You can imagine a few weeks ago, we talked about the hunger protest. Is this not aggravating the Nigerian situation? Is the increment not going to affect the situation of the country?
“I begin to wonder sometimes if our leaders are in the same country as us. Do they feel what the masses are feeling? Do they go to bed sleeping every night comfortably with their eyes closed and conscience intact that this is how a country should be run?
“Most countries of the world battle with natural disasters. All the issues we have here are man-made.
“Show me a country that has the kind of resources that we have and the citizens are queuing for fuel. It is really amazing. Anybody telling what I have told you is really not living in this country.
“If you live in this country and feel what I feel, you will know. The new minimum wage of N70,000 has not been paid to anybody. Some people are still finding it difficult to pay the N30,000 minimum wage that was the former minimum wage.
“Tell me in good conscience somebody who even earns less than the minimum wage can live with N70,000. In the last few days, people were stranded on the road because they couldn’t find vehicles to go home.”
National Coordinator of Human Right Writers Association of Nigeria (HURIWA), Emmanuel Onwubiko, argued that the development would prolong the suffering of Nigerians.
Onwubiko argued that there was no economic sense in the government’s decision, adding that the fuel hike “is antithetical to competitiveness, because that is not how market forces work.”
He wondered why Nigerians still find it difficult to get the product despite the incessant increment.
He asked the Nigerian Customs and Immigration officers to fish out those smuggling the products to other African countries.
Also, he warned against attempts by some cabals to sabotage the efforts of the Dangote refinery.
Onwubiko further argued: “Market forces are demand and supply. So, if the government said it has privatised the supply of fuel and allowed different stakeholders to come into it. Then it is not right for the government to just fix a price each time there is a problem.
“It is completely unacceptable.
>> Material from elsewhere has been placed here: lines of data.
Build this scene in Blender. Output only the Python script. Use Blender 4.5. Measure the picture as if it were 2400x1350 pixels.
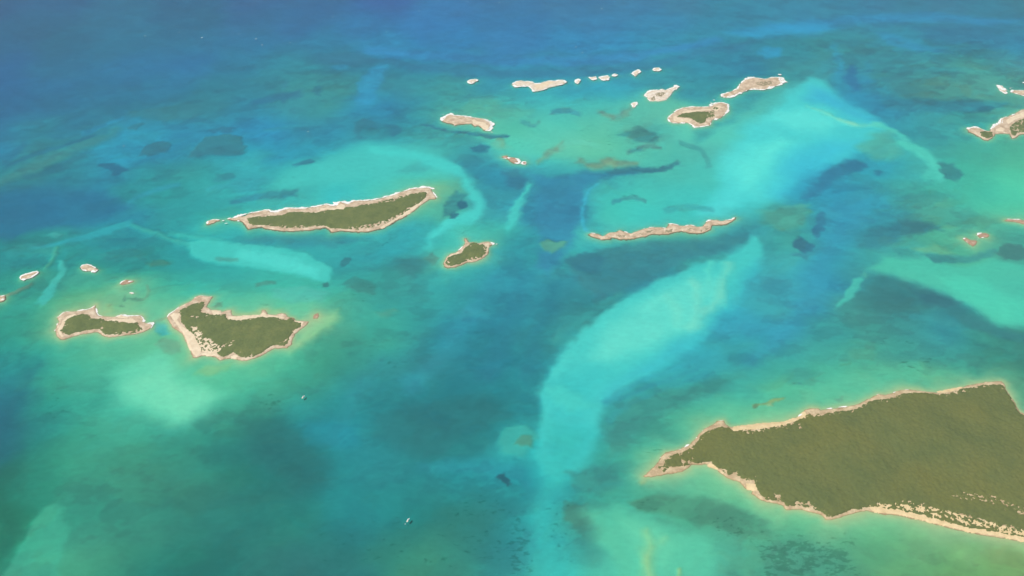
# Shallow banks and small cays seen from an aircraft. Units are metres; the sea surface is z = 0,
# +Y runs away from the aircraft, which flies at 2200 m above the origin.
import bpy, math, random
import numpy as np

scene = bpy.context.scene
for o in list(bpy.data.objects):
    bpy.data.objects.remove(o)
R = math.radians
ALT = 2200.0

# ------------------------------------------------------------------ camera, sky, sun, exposure
cam = bpy.data.objects.new('camera', bpy.data.cameras.new('camera'))
scene.collection.objects.link(cam)
cam.location = (0, 0, ALT)
cam.rotation_euler = (R(90 - 38), 0, 0)
cam.data.sensor_width = 36
cam.data.lens = 18 / math.tan(R(30))
cam.data.clip_start = 1
cam.data.clip_end = 40000
scene.camera = cam

SUN_EL, SUN_AZ = 60, -118          # height above the horizon; bearing from +Y, negative = to the left
world = bpy.data.worlds.new('World')
scene.world = world
world.use_nodes = True
wn = world.node_tree.nodes
sky = wn.new('ShaderNodeTexSky')
sky.sky_type = 'NISHITA'
sky.sun_disc = False
sky.sun_elevation = R(SUN_EL)
sky.sun_rotation = R(SUN_AZ)
sky.altitude = 0
world.node_tree.links.new(sky.outputs[0], wn['Background'].inputs[0])
wn['Background'].inputs[1].default_value = 0.05

sun = bpy.data.objects.new('sun', bpy.data.lights.new('sun', 'SUN'))
scene.collection.objects.link(sun)
sun.data.energy = 4.2
sun.data.angle = R(0.5)
sun.data.color = (1.0, 0.955, 0.89)
sun.rotation_euler = (R(90 - SUN_EL), 0, R(180 - SUN_AZ))
sun.location = (0, 0, 3000)

scene.view_settings.view_transform = 'Standard'
scene.view_settings.look = 'None'
scene.view_settings.exposure = 0.0
scene.view_settings.gamma = 1.0
scene.view_settings.use_curve_mapping = False
scene.render.engine = 'CYCLES'
cy = scene.cycles
cy.max_bounces = 6
cy.diffuse_bounces = 2
cy.glossy_bounces = 2
cy.transmission_bounces = 2
cy.volume_bounces = 0
cy.transparent_max_bounces = 12
cy.use_denoising = True
cy.denoiser = 'OPENIMAGEDENOISE'

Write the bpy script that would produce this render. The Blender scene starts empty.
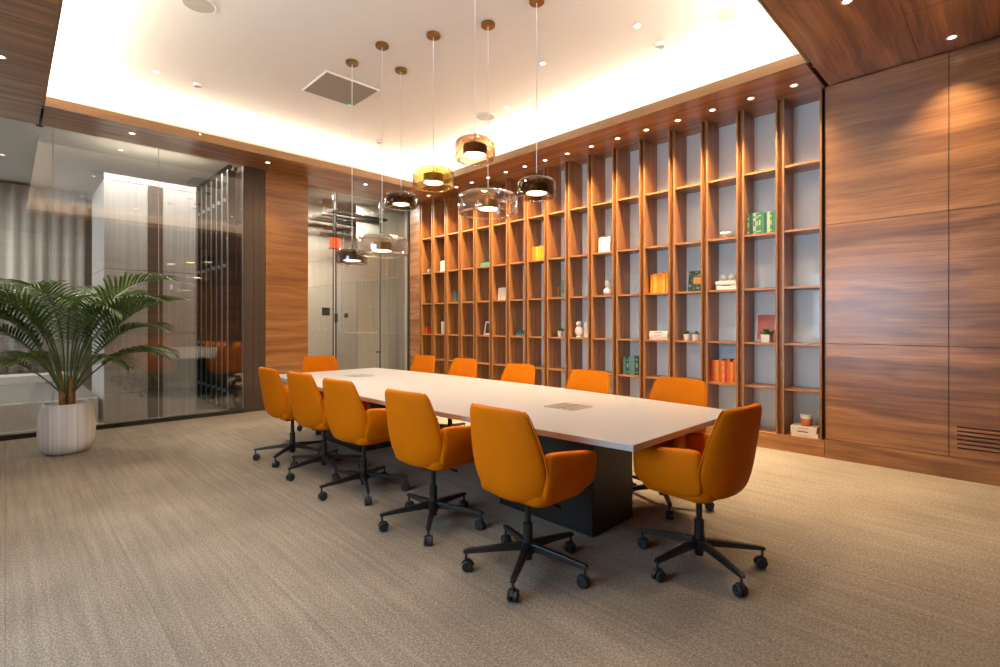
import bpy, bmesh, math, random
from mathutils import Vector, Matrix
R = math.radians
random.seed(7)
SC = bpy.context.scene
COL = SC.collection
# ------------------------------------------------------------------ camera, world, lights, exposure
H = 1.35
cd = bpy.data.cameras.new('camera'); cam = bpy.data.objects.new('camera', cd); COL.objects.link(cam)
cd.sensor_width = 36; cd.lens = 505 / 1000 * 36; cd.shift_y = -10.5 / 1000; cd.clip_start = .05
cam.location = (0, 0, H); cam.rotation_euler = (R(90), 0, -math.atan2(.6997, .7145))
SC.camera = cam
SC.view_settings.view_transform = 'Standard'; SC.view_settings.look = 'None'
SC.view_settings.gamma = 1; SC.view_settings.use_curve_mapping = False
SC.view_settings.exposure = 0.8
SC.render.film_transparent = False
SC.cycles.max_bounces = 8; SC.cycles.diffuse_bounces = 4; SC.cycles.transparent_max_bounces = 24
SC.cycles.sample_clamp_indirect = 4; SC.cycles.use_denoising = True
SC.cycles.caustics_reflective = False; SC.cycles.caustics_refractive = False
W = bpy.data.worlds.new('world'); SC.world = W; W.use_nodes = True
W.node_tree.nodes['Background'].inputs[0].default_value = (.55, .75, 1, 1)
W.node_tree.nodes['Background'].inputs[1].default_value = 12

COVE_W = 11          # W per metre of cove strip
SHELF_W = 74
CEIL_W = 44
WARM = (1, .83, .62); COVE = (1, .87, .71); SPOTC = (1, .72, .42)

def area(name, loc, size, power, color, rot=(0, 0, 0), spread=180, parent=None, shape='RECTANGLE'):
    l = bpy.data.lights.new(name, 'AREA'); l.shape = shape; l.size = size[0]; l.size_y = size[1]
    l.energy = power; l.color = color; l.spread = R(spread)
    o = bpy.data.objects.new(name, l); COL.objects.link(o); o.location = loc; o.rotation_euler = rot
    if parent: o.parent = parent
    return o
def spot(name, loc, power, color, ang=70, blend=.6, parent=None, rad=.03, rot=(0, 0, 0)):
    l = bpy.data.lights.new(name, 'SPOT'); l.energy = power; l.color = color; l.spot_size = R(ang); l.spot_blend = blend
    l.shadow_soft_size = rad
    o = bpy.data.objects.new(name, l); COL.objects.link(o); o.location = loc; o.rotation_euler = rot
    if parent: o.parent = parent
    return o
# coffer opening and the cove strips that light the upper ceiling
CX0, CX1, CY0, CY1 = .305, 5.2, 1.33, 7.40
ZS, ZC = 3.72, 4.05
ccx, ccy = (CX0 + CX1) / 2, (CY0 + CY1) / 2
LX, LY = CX1 - CX0, CY1 - CY0
# the strips have two optics: one washes the ceiling beside the cove, one throws across it
for tilt, spread, wpm, zc in ((30, 180, COVE_W, 3.825),):
    area('cove_light', (CX0 - .075, ccy, zc), (.03, LY), wpm * LY, COVE, (R(180), R(tilt), 0), spread)
    area('cove_light', (CX1 + .075, ccy, zc), (.03, LY), wpm * LY, COVE, (R(180), R(-tilt), 0), spread)
    area('cove_light', (ccx, CY0 - .075, zc), (LX, .03), wpm * LX, COVE, (R(180 - tilt), 0, 0), spread)
    area('cove_light', (ccx, CY1 + .075, zc), (LX, .03), wpm * LX, COVE, (R(180 + tilt), 0, 0), spread)
# cove light of the neighbouring room, over its back wall
area('cove_light', (1.5, 8.72, 3.31), (1.05, .05), 5, COVE, (R(180), 0, 0))
area('added_fill_light', (1.3, 8.32, 3.80), (2.2, .12), 52, (1, .93, .84), (0, 0, 0))  # unseen fill light, added to brighten the front of the slab wall
area('added_fill_light', (-2.0, 11.0, 3.70), (1.4, 1.0), 120, (1, .93, .84), (0, 0, 0))  # fill added to lift the room by the curtain, no fixture there
area('added_fill_light', (4.4, 9.3, 3.80), (1.6, .3), 120, (1, .93, .80), (0, 0, 0))  # added fill that brightens the lobby behind the glass door

# ------------------------------------------------------------------ materials
def nm(name):
    m = bpy.data.materials.new(name); m.use_nodes = True
    n = m.node_tree.nodes; l = m.node_tree.links; b = n['Principled BSDF']
    return m, n, l, b
def plain(name, col, rough=.5, metal=0, var=.04, scale=12, bump=0, coat=0, spec=.5, emit=None):
    m, n, l, b = nm(name)
    b.inputs['Roughness'].default_value = rough; b.inputs['Metallic'].default_value = metal
    b.inputs['Specular IOR Level'].default_value = spec; b.inputs['Coat Weight'].default_value = coat
    tc = n.new('ShaderNodeTexCoord'); nz = n.new('ShaderNodeTexNoise'); nz.inputs['Scale'].default_value = scale
    nz.inputs['Detail'].default_value = 4
    l.new(tc.outputs['Object'], nz.inputs['Vector'])
    rp = n.new('ShaderNodeValToRGB')
    rp.color_ramp.elements[0].position = .3; rp.color_ramp.elements[1].position = .7
    rp.color_ramp.elements[0].color = tuple(c * (1 - var) for c in col) + (1,)
    rp.color_ramp.elements[1].color = tuple(min(1, c * (1 + var)) for c in col) + (1,)
    l.new(nz.outputs['Fac'], rp.inputs['Fac']); l.new(rp.outputs['Color'], b.inputs['Base Color'])
    if bump:
        bp = n.new('ShaderNodeBump'); bp.inputs['Strength'].default_value = bump; bp.inputs['Distance'].default_value = .002
        l.new(nz.outputs['Fac'], bp.inputs['Height']); l.new(bp.outputs['Normal'], b.inputs['Normal'])
    if emit:
        b.inputs['Emission Color'].default_value = emit[0] + (1,); b.inputs['Emission Strength'].default_value = emit[1]
    return m
def wood(name, cols, axis='Y', rough=.36, s=1.0, coat=.6):
    """veneer with the grain running along the given axis (world axes)"""
    m, n, l, b = nm(name)
    tc = n.new('ShaderNodeTexCoord')
    long_, cross = .55 * s, 11 * s
    sc = {'X': (long_, cross, cross), 'Y': (cross, long_, cross), 'Z': (cross, cross, long_ * .6)}[axis]
    # large slow figure bends the grain lines
    n0 = n.new('ShaderNodeTexNoise'); n0.inputs['Scale'].default_value = .9; n0.inputs['Detail'].default_value = 2
    l.new(tc.outputs['Object'], n0.inputs['Vector'])
    ma = n.new('ShaderNodeVectorMath'); ma.operation = 'MULTIPLY_ADD'
    ma.inputs[1].default_value = (.22, .22, .22)
    l.new(n0.outputs['Color'], ma.inputs[0]); l.new(tc.outputs['Object'], ma.inputs[2])
    mp = n.new('ShaderNodeMapping'); mp.inputs['Scale'].default_value = sc; l.new(ma.outputs[0], mp.inputs['Vector'])
    n1 = n.new('ShaderNodeTexNoise'); n1.inputs['Scale'].default_value = .8; n1.inputs['Detail'].default_value = 5
    n1.inputs['Distortion'].default_value = .5; l.new(mp.outputs[0], n1.inputs['Vector'])
    mp2 = n.new('ShaderNodeMapping'); mp2.inputs['Scale'].default_value = tuple(v * 5 if v > 5 else v * 2.4 for v in sc)
    l.new(tc.outputs['Object'], mp2.inputs['Vector'])
    n2 = n.new('ShaderNodeTexNoise'); n2.inputs['Scale'].default_value = 1.2; n2.inputs['Detail'].default_value = 5
    n2.inputs['Roughness'].default_value = .65; l.new(mp2.outputs[0], n2.inputs['Vector'])
    mx = n.new('ShaderNodeMix'); mx.inputs['Factor'].default_value = .38
    l.new(n1.outputs['Fac'], mx.inputs['A']); l.new(n2.outputs['Fac'], mx.inputs['B'])
    rp = n.new('ShaderNodeValToRGB'); cr = rp.color_ramp
    ps = (.30, .43, .53, .66)
    cr.elements[0].position = ps[0]; cr.elements[0].color = cols[0] + (1,)
    cr.elements[1].position = ps[3]; cr.elements[1].color = cols[3] + (1,)
    for p, c in ((ps[1], cols[1]), (ps[2], cols[2])):
        e = cr.elements.new(p); e.color = c + (1,)
    l.new(mx.outputs['Result'], rp.inputs['Fac']); l.new(rp.outputs['Color'], b.inputs['Base Color'])
    b.inputs['Roughness'].default_value = rough; b.inputs['Coat Weight'].default_value = coat; b.inputs['Coat Roughness'].default_value = .25
    bp = n.new('ShaderNodeBump'); bp.inputs['Strength'].default_value = .06; bp.inputs['Distance'].default_value = .002
    l.new(n2.outputs['Fac'], bp.inputs['Height']); l.new(bp.outputs['Normal'], b.inputs['Normal'])
    return m
def emis(name, col, s):
    m = bpy.data.materials.new(name); m.use_nodes = True; n = m.node_tree.nodes; n.clear()
    e = n.new('ShaderNodeEmission'); e.inputs[0].default_value = col + (1,); e.inputs[1].default_value = s
    o = n.new('ShaderNodeOutputMaterial'); m.node_tree.links.new(e.outputs[0], o.inputs[0]); return m
def pane(name, tint, base=.06, rough=0.0, gain=1.0, power=5):
    m = bpy.data.materials.new(name); m.use_nodes = True; n = m.node_tree.nodes; l = m.node_tree.links; n.clear()
    tr = n.new('ShaderNodeBsdfTransparent'); tr.inputs[0].default_value = tint + (1,)
    gl = n.new('ShaderNodeBsdfGlossy'); gl.inputs['Roughness'].default_value = rough; gl.inputs['Color'].default_value = (1, 1, 1, 1)
    lw = n.new('ShaderNodeLayerWeight'); lw.inputs['Blend'].default_value = .5
    pw = n.new('ShaderNodeMath'); pw.operation = 'POWER'; pw.inputs[1].default_value = power; l.new(lw.outputs['Facing'], pw.inputs[0])
    md = n.new('ShaderNodeMath'); md.operation = 'MULTIPLY_ADD'; md.inputs[1].default_value = gain * (1 - base); md.inputs[2].default_value = base
    md.use_clamp = True; l.new(pw.outputs[0], md.inputs[0])
    mx = n.new('ShaderNodeMixShader'); l.new(md.outputs[0], mx.inputs[0]); l.new(tr.outputs[0], mx.inputs[1]); l.new(gl.outputs[0], mx.inputs[2])
    o = n.new('ShaderNodeOutputMaterial'); l.new(mx.outputs[0], o.inputs[0]); return m

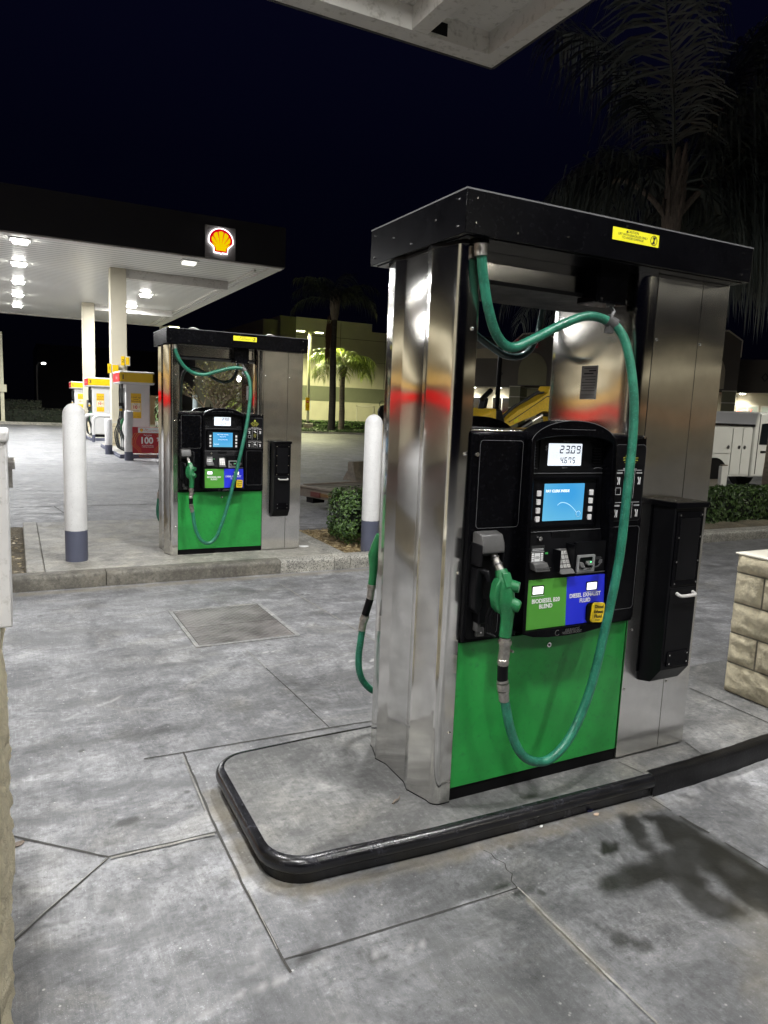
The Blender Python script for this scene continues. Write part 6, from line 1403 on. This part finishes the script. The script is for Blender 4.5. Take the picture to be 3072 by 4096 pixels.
k=MB(); k.prism([(1.43,1.38+dz),(1.56,1.43+dz),(1.56,1.50+dz),(1.43,1.45+dz)],-.143,-.141,'y'); k.build('warning_decal',M_yellow,bo,smooth=False)
text('lettering','CASE',.11,M_white,bo,(2.96,-.145,1.85+dz),bold=.004)
k=MB(); k.tube([(1.7,0,1.22+dz),(2.2,0,1.42+dz)],.065,10); k.tube([(2.2,0,1.42+dz),(2.66,0,1.59+dz)],.032,10,1); k.build('lift_cylinder',[M_blackplast,M_chrome],t)
k=MB(); k.tube(spline([(1.1,-.04,1.44+dz),(1.5,-.03,1.70+dz),(2.0,-.04,1.90+dz),(2.3,-.03,2.02+dz),(2.62,-.02,2.06+dz)],4),.03,6); k.tube(spline([(1.3,.06,1.52+dz),(1.9,.05,1.83+dz),(2.5,.04,2.08+dz)],4),.025,6); k.build('hydraulic_hose',M_rubber,bo)
k=MB(); k.prism([(2.93,2.08+dz),(3.05,2.05+dz),(3.55,1.3+dz),(3.7,.75+dz),(3.6,.7+dz),(3.35,1.25+dz)],-.10,.10,'y'); k.build('stick_arm',M_excy,t,bevel=.012)
k=MB(); k.prism([(3.55,.75+dz),(3.75,.72+dz),(3.75,.45+dz),(3.55,.3+dz),(3.3,.32+dz),(3.4,.55+dz)],-.22,.22,'y'); k.build('bucket',M_rust,t,bevel=.012)

# ------------------------------------------------------------------ white service truck
t=thing('service_truck','white service truck with locker doors behind the hedge on the right','truck',(11.6,9.0,-.14))
k=MB(); k.box(-1.5,2.62,0,2.0,.62,1.66); k.box(-1.5,2.62,.001,1.999,.45,.63); body=k.build('service_body',M_truckw,t,bevel=.02)
k=MB(); k.box(-1.53,2.65,-.03,2.03,1.64,1.70); k.build('top_rail',M_steel2,body,bevel=.006)
for (a,b,z0) in ((.02,.78,.66),(.82,1.86,1.0),(1.90,2.24,.50),(2.26,2.58,.50)):
    k=MB(); k.box(a,b,-.018,-.001,z0,1.60); d=k.build('locker_door',M_truckw,t,bevel=.006); k=MB(); k.disc((b-.10 if a<2.2 else a+.08,-.024,1.15),.045,'y',.006,12); k.build('latch',M_chrome2,d)
for x in (1.35,4.9):
    for ya,yb in ((.02,.28),(1.72,1.98)):
        k=MB(); k.tube([(x,ya,.40),(x,yb,.40)],.40,24); w_=k.build('wheel',M_rubber,t,bevel=.02)
        if ya<1: k=MB(); k.tube([(x,0,.40),(x,.05,.40)],.22,12); k.build('rim',M_chrome,w_)
k=MB(); k.prism([(1.35+.50*math.cos(R(a)),.40+.50*math.sin(R(a))) for a in range(0,181,12)],-.022,-.004,'y'); k.build('wheel_arch',M_blacksat,t,smooth=False)
k=MB(); k.prism([(2.70,.42),(2.70,1.55),(2.85,2.0),(3.95,2.02),(4.5,1.45),(5.6,1.32),(5.75,1.1),(5.75,.45)],.02,1.98,'y'); k.build('cab',M_truckw,t,bevel=.05)
k=MB(); k.prism([(2.92,1.22),(2.95,1.72),(3.35,1.76),(3.35,1.22)],.005,.021,'y'); k.prism([(3.45,1.22),(3.45,1.78),(3.9,1.82),(4.3,1.42),(4.3,1.22)],.005,.021,'y'); k.build('side_window',M_glassd,t,smooth=False)
k=MB(); k.box(2.86,2.88,.012,.021,.5,1.95); k.box(3.39,3.41,.012,.021,.5,1.95); k.build('door_seam',M_joint,t); k=MB(); k.box(3.0,3.2,-.005,.02,1.02,1.07); k.build('door_handle',M_blackplast,t,bevel=.005)
t=thing('marker_post','short white marker post standing in the hedge before the truck','post',(12.45,8.35,-.1)); k=MB(); k.box(-.10,.10,-.04,.04,0,.72); k.build('post_shaft',M_whitepaint,t,bevel=.005); k=MB(); k.box(-.09,.09,-.03,.03,.72,.75); k.build('post_cap',M_rust,t)
t=thing('hose_reel','dark round reel with two looped handles beyond the second bollard','reel',(10.05,20.2,.62)); t.scale=(.62,.62,.62); k=MB(); k.tube([(0,-.1,1.35),(0,.1,1.35)],.42,20); k.box(-.2,.2,-.1,.1,0,1.0); k.build('reel_drum',M_blackplast,t)
k=MB(); k.tube(spline([(-.30,0,1.6),(-.35,0,1.85),(-.2,0,1.98),(-.02,0,1.9),(0,0,1.7)],5),.02,6); k.tube(spline([(.0,0,1.7),(.05,0,1.9),(.22,0,1.98),(.36,0,1.85),(.34,0,1.6)],5),.02,6); k.build('reel_handle',M_blackplast,t)

# ------------------------------------------------------------------ small litter on the ground
def litter(label,x,y,s_,m,z=None,rz=0):
    t=MB(); z=gz(y)+.003 if z is None else z
    pts=[(s_*1.2*math.cos(a)*(1+.3*math.sin(3*a)),s_*.6*math.sin(a)) for a in [i*math.pi/4 for i in range(8)]]
    t.prism(pts,0,.004,'z'); o=t.build('litter',m,smooth=False); o.location=(x,y,z); o.rotation_euler=(.1,.05,rz); tag(o,label,'litter'); return o
litter('small torn tan paper scrap on the ground below the near kerb',.62,-.19,.012,paint('tan_scrap',(.6,.45,.33),.8))
litter('tiny white butt at the top of the crack by the near kerb',.345,-.165,.008,M_white,rz=.3)
litter('flat dark blue wrapper against the near kerb',.62,-.152,.018,paint('blue_scrap',(.03,.03,.12),.7),rz=.4)
litter('brown twig lying by the left stone pillar',-1.55,.55,.022,M_boot,rz=.5)
litter('white paper scrap at the right foot of the smaller pump',1.40,5.33,.055,M_white,z=-.038)
t=thing('leaf','dry curled leaf lying at the foot of the near pump left column','leaf',(-.20,.085,.004)); 
k=MB(); k.tube(spline([(-.02,-.01,.002),(0,0,.006),(.015,.006,.004),(.03,.02,.010)],3),[.003,.004,.005,.005,.004,.004,.003,.003,.002,.001],6); k.build('leaf_blade',M_boot,t)

# ------------------------------------------------------------------ unseen shops and street lamps, added for the steel reflections
def shop(label,loc,rz,L,red=True):  # glowing bands set at heights that suit the reflections in the steel
    t=thing('added_shop',label,'building',loc,rz)
    k=MB(); k.box(0,L,0,8,0,4.6); k.build('wall',M_mallcream,t,smooth=False)
    k=MB(); k.box(0,L,-.3,-.002,3.45,3.95); k.build('glow_band',emit('shop_band',(.95,.85,.6),.9 if red else .6),t,smooth=False)
    wz=(2.35,3.0) if red else (1.75,2.25)
    k=MB(); k.box(.5,L-.5,-.05,-.002,*wz); f=k.build('shop_window',emit('shop_glow',(1,.62,.18) if red else (1,.52,.25),.55 if red else .22),t,smooth=False)
    k=MB(); n=int(L/1.6)
    for i in range(n): k.box(.5+i*1.6,.62+i*1.6,-.09,-.052,*wz)
    k.build('window_frame',M_darkgrey,f,smooth=False)
    if red: k=MB(); k.box(0,L,-.35,-.302,1.42,1.95); k.build('red_stripe',emit('red_stripe_glow',(1,0.0,.004),.62),t,smooth=False)
    return t
shop('unseen shop added left of the pumps, its red and warm bands glowing for the steel reflections',(-17.6,2,-.02),R(90),40)
shop('unseen shop added behind the viewer, its warm bands glowing for the steel reflections',(30,-12,-.1),R(230),24,False)

street_lamp('unseen street lamp added to light the shop behind the viewer',21.0,-8.5,6.4,(-1,1),500,col=(1,.95,.82))
street_lamp('street lamp at the roadside well behind the viewer',9.0,-16.0,6.4,(-1,1),400,col=(1,.95,.82))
Since the government has always decided to moderate the price of fuel because of how sensitive the commodity is to a lot of Nigerians, the ripple effect it would have if it is not readily available, the government knows that it is completely unacceptable for the price of fuel to be so high the way it is now, and you expect that the cost of living to go down. It will not go down.
Will Dangote Refinery reduce the price of petrol?
The Lagos Chamber of Commerce and Industry is optimistic that the operation of the Dangote Refinery, which now produces petrol and diesel, offers a glimmer of hope, as the game-changing intervention could restore some stability to the oil and gas sector, which has been grappling with significant distortions this year.
Advocating for a more sustainable approach, the chamber called for the development of additional local refineries to process the crude for local consumption, noting that potential export across Africa is the way forward.
“This long-term strategy is crucial for the stability and growth of our economy.”
As an immediate intervention, the chamber suggested that it would be beneficial for the Port Harcourt Refinery to commence operations alongside production from the Dangote Refinery. Given the current challenges with importing refined fuel, relying on local production may be the most viable option at this time.
“We recommend sustaining local supplies, with the expectation that demand will eventually align with supply, leading to equilibrium pricing across various sources.”
Aliyu Ilias, a development economist expressed hope that the Dangote Refinery may stabilize fuel prices in the future.
“In the long run, the Dangote Refinery could potentially lower prices. However, the refinery cannot fix prices. It is only the Federal Executive Council and the NNPC that can determine that. This indicates that Dangote is unlikely to sell at a lower price. If it could, they would invite marketers to purchase. As it stands, prices are expected to exceed 1,000 naira, which is why they are urging the government to reinstate subsidies to ease the burden on Nigerians.”
On the potential for the Dangote refinery to provide succour, Muda Yusuf says, the only hope is that with the coming on board of the Dangote Refinery and possibly other domestic refineries, the Nigerian state would be able to manage the situation better.
“At least not to allow this price to go beyond what has been put forward. And if the situation improves, then maybe the price can even be further moderated,” he stated.
Emmanuel Onwubiko, national coordinator of HURIWA, agrees that Dangote is one of the answers to the problem. He added that: “it may not be our final answer, but it will help. One of the fuel answers is not to sabotage the Dangote Refinery. It should be protected as a national heritage. Anybody who is talking monopoly is talking rubbish. Some investors have invested their money and it is working. They should allow Dangote to supply fuel.
“They should also supply crude to Dangote in line with the mandate given by the President and allow Dangote to pay in naira so that the value of the naira will shoot up.”
But contrary to widely held views, Prof. Adenikinju of the Centre for Petroleum, Energy Economics and Law (CPEEL), University of Ibadan said that the Dangote Refinery cannot bring down the price because they will sell at international prices. “So, whatever is sold at the international market, you convert it in naira, and that is what we will be paying. Because it is not our refinery and Dangote is a businessman, he has to make a profit.
To mitigate the adverse effects on the population, Adenikinju recommended that the government implement compensation measures.
He advised that: “Government should offer compensation because anywhere you do subsidy removal, you must also take care of the poor. And then, the government should also provide an alternative transportation system. The government has been promising they will do that, but they have not been doing that. You have to have some sort of income support programme that you will use to support the income of the workers.”
Similarly, Chinedu Obi, a political economist said: “I see the capacity of the Dangote Refinery. If they are not using the naira to buy crude, they can now produce locally and we will not have cause to import.”